Something New

Hiroko Kikuchi at work building a garden.

What does an artist do? What is the artist’s role in society? Those are a couple of big questions that Hiroko Kikuchi – artist, community designer, art program manager and co-principal of Creative Ecology Partners – will address in her talk at CSU Monterey Bay’s first Visual & Public Arts Visiting Artist Series of this semester.

And explanation is necessary for Kikuchi’s own work. It’s not straightforward art-on-the-wall stuff. It’s influenced by the Fluxus movement, a conflagration of creative folks in the 1960s who blended mediums and disclipines, from architecture and urban planning to music and visual art, over time and across multiple venues. Yoko Ono and Korean video artist Nam June Paik were proponents.

Kikuchi’s work deals with cultural identity, social change, community and children. She was part of a grassroots reconstruction effort after Japan’s 2011 Tohoku Earthquake. But she’s into rebuilding communities devasted by other means, too. One of her pivitol pieces was Sifting the Inner Belt, a year-long series of performances, potluck dinners, conversations and installations in Boston. The name is a reference to an “urban renewal” project in Boston that ended up wrecking neighborhoods and displacing families. That seeded her involvement in the 10-year-old National Bitter Melon Council, which purports to “create an alternative basis for community.”
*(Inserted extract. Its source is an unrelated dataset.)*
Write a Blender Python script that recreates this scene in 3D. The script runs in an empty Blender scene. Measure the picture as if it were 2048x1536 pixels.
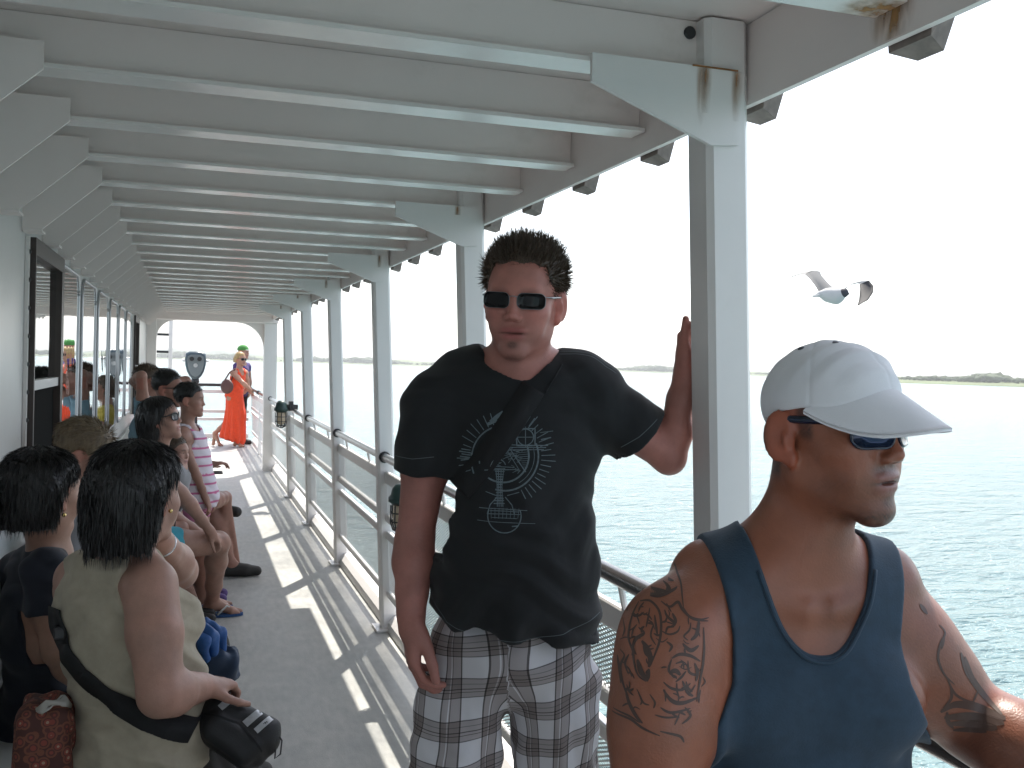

“It is important to polish technical skills, but I want art students to question why they are creating what they are creating,” she writes from Japan. “Also, they want to ask themselves what an artist is and does, to make sure that each of us is aware what his/her role is in the society.”

This lecture, aimed at students but potentially invaluable for all of us, might be a good starting point to renew, in a constructive way, our approach to a new style of art that is actually not so new.